Question

What is the unit vector that is orthogonal to the plane containing `(2i + 3j – 7k)` and `(3i + 2j - 6k)`?

Answer 1

`vecu=< -4/(sqrt(122)),-9/(sqrt(122)),-5/(sqrt(122))>`

Explanation:

A vector which is orthogonal to a plane containing two vectors is also orthogonal to the given vectors. We can find a vector which is orthogonal to both of the given vectors by taking their cross product. We can then find a unit vector in the same direction as that vector.

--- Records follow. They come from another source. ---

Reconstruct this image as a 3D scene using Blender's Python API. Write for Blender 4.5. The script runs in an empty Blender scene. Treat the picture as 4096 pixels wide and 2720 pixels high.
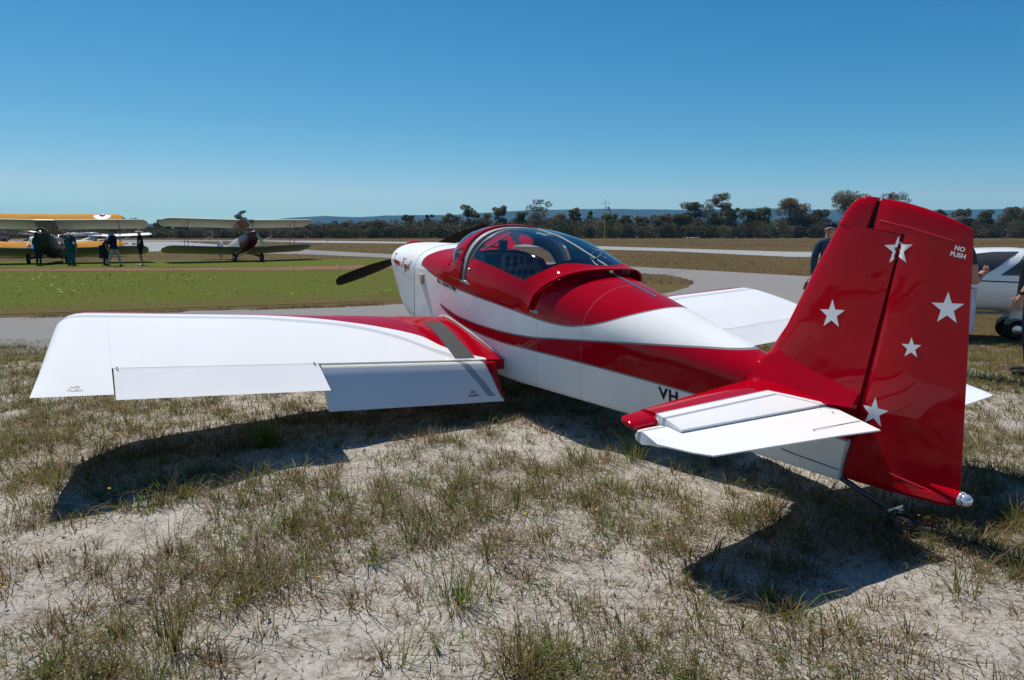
import bpy, bmesh, math, random
import numpy as np
from mathutils import Vector, Matrix, noise
from mathutils.bvhtree import BVHTree

random.seed(7)
RNG = np.random.default_rng(7)
SC = bpy.context.scene
COL = SC.collection
R = math.radians

# ------------------------------------------------------------------ camera
cam_d = bpy.data.cameras.new('camera')
cam = bpy.data.objects.new('camera', cam_d)
COL.objects.link(cam)
cam.location = (0, 0, 1.393)
cam.rotation_euler = (R(90 - 8.757), 0, 0)
cam_d.sensor_width = 36
cam_d.lens = 24.08
cam_d.clip_start = 0.05
cam_d.clip_end = 40000
SC.camera = cam

# ------------------------------------------------------------------ sky, sun, exposure
SUN_EL, SUN_AZ = 58.0, -38.5          # azimuth measured from +Y (view direction) towards +X
world = bpy.data.worlds.new('World')
SC.world = world
world.use_nodes = True
wn = world.node_tree.nodes
wl = world.node_tree.links
wn.clear()
wo = wn.new('ShaderNodeOutputWorld')
bg = wn.new('ShaderNodeBackground')
sky = wn.new('ShaderNodeTexSky')
sky.sky_type = 'NISHITA'
sky.sun_disc = False
sky.sun_elevation = R(SUN_EL)
sky.sun_rotation = R(SUN_AZ)
sky.altitude = 2000
sky.air_density = 1.0
sky.dust_density = 0.0
sky.ozone_density = 6.0
SKY_K = 0.080
bg.inputs['Strength'].default_value = SKY_K
# deep polarised blue of a dry spring sky: one response curve per channel over the whole dome
sep = wn.new('ShaderNodeSeparateColor'); cmb = wn.new('ShaderNodeCombineColor')
wl.new(sky.outputs[0], sep.inputs[0])
for ch, (gain, power) in enumerate(((2.55, 2.0), (1.16, 1.10), (.955, .80))):
    a = wn.new('ShaderNodeMath'); a.operation = 'MULTIPLY'; a.inputs[1].default_value = .1
    p = wn.new('ShaderNodeMath'); p.operation = 'POWER'; p.inputs[1].default_value = power
    q = wn.new('ShaderNodeMath'); q.operation = 'MULTIPLY'; q.inputs[1].default_value = gain / .1
    wl.new(sep.outputs[ch], a.inputs[0]); wl.new(a.outputs[0], p.inputs[0]); wl.new(p.outputs[0], q.inputs[0]); wl.new(q.outputs[0], cmb.inputs[ch])
wl.new(cmb.outputs[0], bg.inputs['Color'])
lim = wn.new('ShaderNodeMath'); lim.operation = 'MULTIPLY'; lim.inputs[1].default_value = .66
mn = wn.new('ShaderNodeMath'); mn.operation = 'MINIMUM'
wl.new(cmb.inputs[1].links[0].from_socket, lim.inputs[0]); wl.new(cmb.inputs[0].links[0].from_socket, mn.inputs[0]); wl.new(lim.outputs[0], mn.inputs[1]); wl.new(mn.outputs[0], cmb.inputs[0])
wl.new(bg.outputs[0], wo.inputs['Surface'])

sun_d = bpy.data.lights.new('sun', 'SUN')
sun_d.energy = 4.8
sun_d.angle = R(0.53)
sun_d.color = (1.0, 0.955, 0.88)
sun = bpy.data.objects.new('sun', sun_d)
COL.objects.link(sun)
SUN_DIR = Vector((math.cos(R(SUN_EL)) * math.sin(R(SUN_AZ)), math.cos(R(SUN_EL)) * math.cos(R(SUN_AZ)), math.sin(R(SUN_EL))))
sun.rotation_euler = SUN_DIR.to_track_quat('Z', 'Y').to_euler()
sun.location = (0, 0, 60)

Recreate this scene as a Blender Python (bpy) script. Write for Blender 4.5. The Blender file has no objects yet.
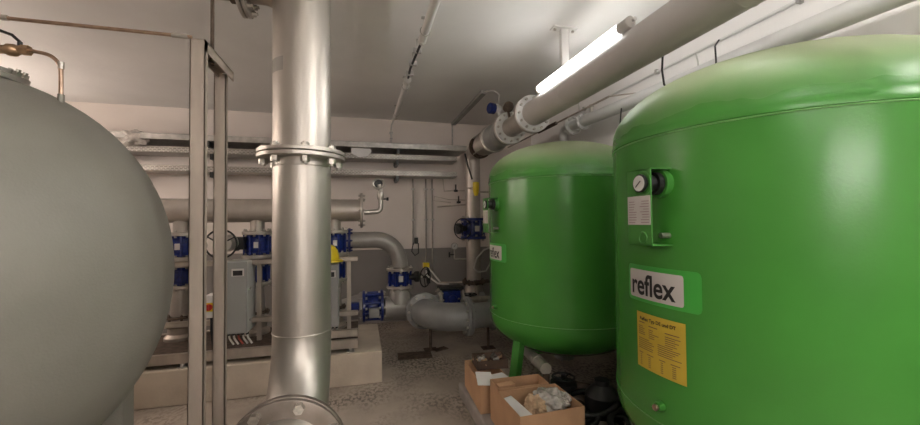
import bpy, bmesh, math, random
from math import sin, cos, pi, radians
from mathutils import Vector, Matrix, noise
random.seed(7)
C = bpy.context.scene.collection
V = Vector
# ------------------------------------------------------------------ camera geometry (metres; X right along the back wall, Y into the room)
FPX, TILT, ROLL, YAW, EYE = 380.0, .0229, -.0096, .2563, 1.6
def ray(px, py):
    u, v = px-460, py-212.5
    a, b = (u*cos(ROLL)+v*sin(ROLL))/FPX, (-u*sin(ROLL)+v*cos(ROLL))/FPX
    y = cos(TILT)+b*sin(TILT); z = sin(TILT)-b*cos(TILT)
    return V((a*cos(YAW)+y*sin(YAW), -a*sin(YAW)+y*cos(YAW), z))
def at(px, py, Y):
    d = ray(px, py); return d*(Y/d.y)+V((0, 0, EYE))
def atz(px, py, Z):
    d = ray(px, py); return d*((Z-EYE)/d.z)+V((0, 0, EYE))
# ------------------------------------------------------------------ materials
def mat(name, col, rough=.5, metal=0., var=.0, scale=8., bump=0., bscale=60., col2=None, lo=.35, hi=.65, spec=None, coat=0., stretch=None, detail=6):
    m = bpy.data.materials.new(name); m.use_nodes = True
    nt = m.node_tree; b = nt.nodes['Principled BSDF']
    b.inputs['Roughness'].default_value = rough; b.inputs['Metallic'].default_value = metal
    if spec is not None: b.inputs['Specular IOR Level'].default_value = spec
    if coat: b.inputs['Coat Weight'].default_value = coat; b.inputs['Coat Roughness'].default_value = .12
    tc = nt.nodes.new('ShaderNodeTexCoord'); mp = nt.nodes.new('ShaderNodeMapping')
    nt.links.new(tc.outputs['Object'], mp.inputs[0])
    if stretch: mp.inputs['Scale'].default_value = stretch
    c1 = tuple(col)+(1,)
    if col2 is None: col2 = tuple(c*(1-var) for c in col)
    n = nt.nodes.new('ShaderNodeTexNoise'); n.inputs['Scale'].default_value = scale; n.inputs['Detail'].default_value = detail
    nt.links.new(mp.outputs[0], n.inputs[0])
    r = nt.nodes.new('ShaderNodeValToRGB'); r.color_ramp.elements[0].position = lo; r.color_ramp.elements[1].position = hi
    r.color_ramp.elements[0].color = tuple(col2)+(1,); r.color_ramp.elements[1].color = c1
    nt.links.new(n.outputs[0], r.inputs[0]); nt.links.new(r.outputs[0], b.inputs['Base Color'])
    if bump:
        n2 = nt.nodes.new('ShaderNodeTexNoise'); n2.inputs['Scale'].default_value = bscale; n2.inputs['Detail'].default_value = 4
        nt.links.new(mp.outputs[0], n2.inputs[0])
        bp = nt.nodes.new('ShaderNodeBump'); bp.inputs['Strength'].default_value = bump; bp.inputs['Distance'].default_value = .01
        nt.links.new(n2.outputs[0], bp.inputs['Height']); nt.links.new(bp.outputs[0], b.inputs['Normal'])
    return m
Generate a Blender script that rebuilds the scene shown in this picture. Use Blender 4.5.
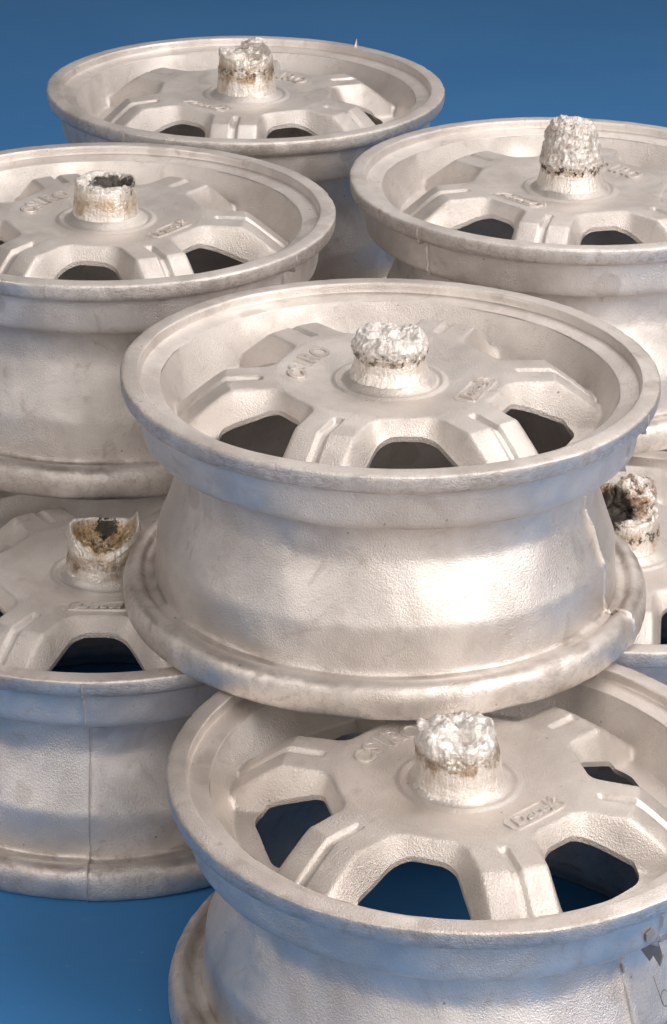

Given `veca=< 2,3,-7 >` and `vecb=< 3,2,-6 >`, `vecaxxvecb` is found by

For the `i` component, we have

`(3*-6)-(2*-7)=-18+ 14=-4`

For the `j` component, we have

`-[(2*-6)-(3*-7)]=-[-12+21]=-9`

For the `k` component, we have

`(2*2)-(3*3)=4-9=-5`

Our vector is `vecn=< -4,-9,-5 >`

Now, to make this a unit vector, we divide the vector by its magnitude. The magnitude is given by:

`|vecn|=sqrt((n_x)^2+(n_y)^2+(n_z)^2)`

`|vecn|=sqrt((-4)^2+(-9)^2+(-5)^2)`

`|vecn|=sqrt(16+81+25)=sqrt(122)`

The unit vector is then given by:

`vecu=(vecaxxvecb)/(|vecaxxvecb|)`

`vecu=(< -4,-9,-5 >)/(sqrt(122))`

`vecu=1/(sqrt(122))< -4,-9,-5 >`

or equivalently,

`vecu=< -4/(sqrt(122)),-9/(sqrt(122)),-5/(sqrt(122))>`

You may also choose to rationalize the denominator.